Sen. J.D. Vance (R-Ohio), who supports Trump, rebuked the DeSantis campaign on Thursday.

“Smearing Donald Trump with fake AI images is completely unacceptable,” Vance tweeted. “I’m not sharing them, but we’re in a new era. Be even more skeptical of what you see on the internet.”

A new era indeed. It’s not the first time we’ve seen what is apparently AI used in a major entity’s political content. But this one certainly moves the ball forward — or perhaps backward — when it comes to misleading with fake images.

In late April, the Republican National Committee turned heads by releasing a video using AI images of what it imagined the United States might look like during a second Biden term. But the images were disclosed as being AI-generated. And given that the thrust was a supposed future we haven’t yet realized, you could certainly argue it was less misleading to use fake scenes.

After DeSantis (R) entered the campaign two weeks ago, Trump promoted a video using AI-generated voices of the governor, Elon Musk and others, including a mock devil, “Adolph Hitler” and Dick Cheney. The video lampooned DeSantis’s glitchy campaign launch on Twitter Spaces. But the conversation was so ridiculous as to be obvious parody.

In response to criticism of the new web video Thursday, the DeSantis campaign played the whataboutism card and rather flippantly dismissed concerns about its deception.

It pointed to a fake image Trump shared on social media of DeSantis riding a rhinoceros (the implication being that DeSantis is a RINO, or “Republican in Name Only.”) The image looks a lot more like a crude photoshop than an AI image, though. It also seems much less likely to lead people to think it’s genuine. And even to the extent people believe it’s real, it would hardly be as damning as Trump hugging a much-hated figure on the right.

(We’ve seen before how such embraces with the wrong people can turn into political liabilities. Former Florida governor Charlie Crist once recounted his 2009 hug of then-President Barack Obama in a piece titled, “The Hug That Killed My Republican Career.”)

DeSantis’s campaign then posted another response: a video featuring obviously fake footage of an airplane flapping its wings. “Planes cannot actually dance,” it said. “That part of the video is NOT REAL.”

This is a day that has been widely predicted. The Washington Post and others in recent months have written articles about how the significant recent advances in AI meant such deception in political campaigns was surely around the corner.

The more likely avenue seemed to be outside groups with less accountability and connection to actual candidates. But here we have a campaign itself quickly going down this road without any compunction.

The question from here is how our body politic reacts to it.

A Democratic congresswoman has introduced a bill to require disclosure of AI-generated content in political ads. But agreeing on such legislation will be a tall task, especially given the Republican Party’s reluctance to regulate political campaigns and speech.

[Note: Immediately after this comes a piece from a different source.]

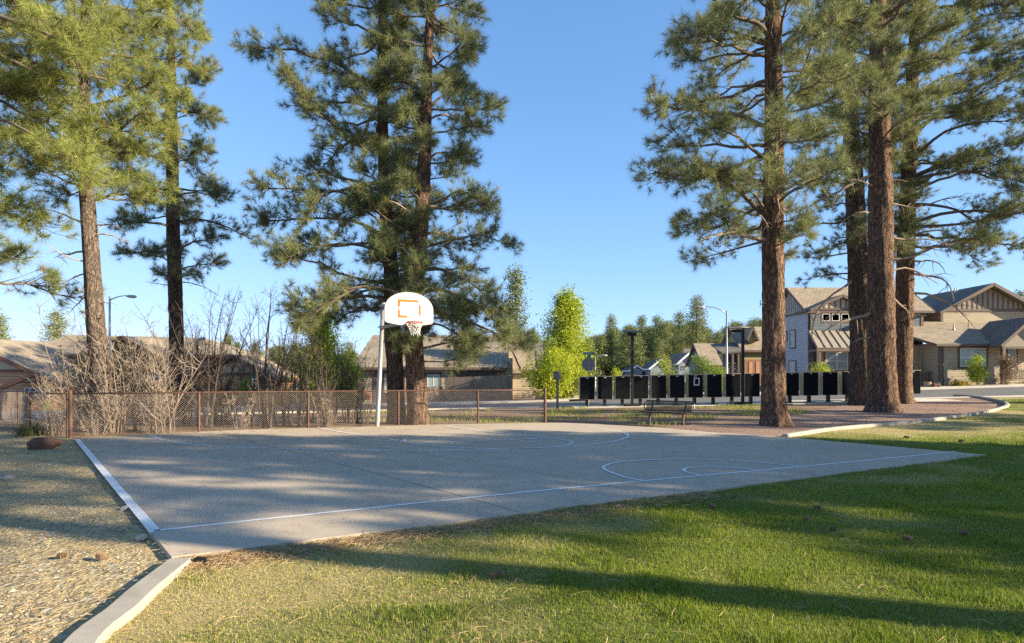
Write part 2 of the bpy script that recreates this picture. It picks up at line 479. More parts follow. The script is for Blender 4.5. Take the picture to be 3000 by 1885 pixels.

Beyond that, public condemnation like the kind offered by Vance could surely help police the issue. But we’ve also seen the destruction of a multitude of political norms during the Trump era, with the attitude particularly on the right increasingly being that all is fair in love and war.

The DeSantis campaign’s reaction is a byproduct of that, and it suggests the campaign has made a proactive decision to own its deception. The critics will be dismissed as oversensitive libs rather than those concerned about the consequences of this becoming our political reality.

In other words, don’t plan on this getting resolved in any kind of neat fashion. It’s on now. And people can accordingly judge those who declared open season.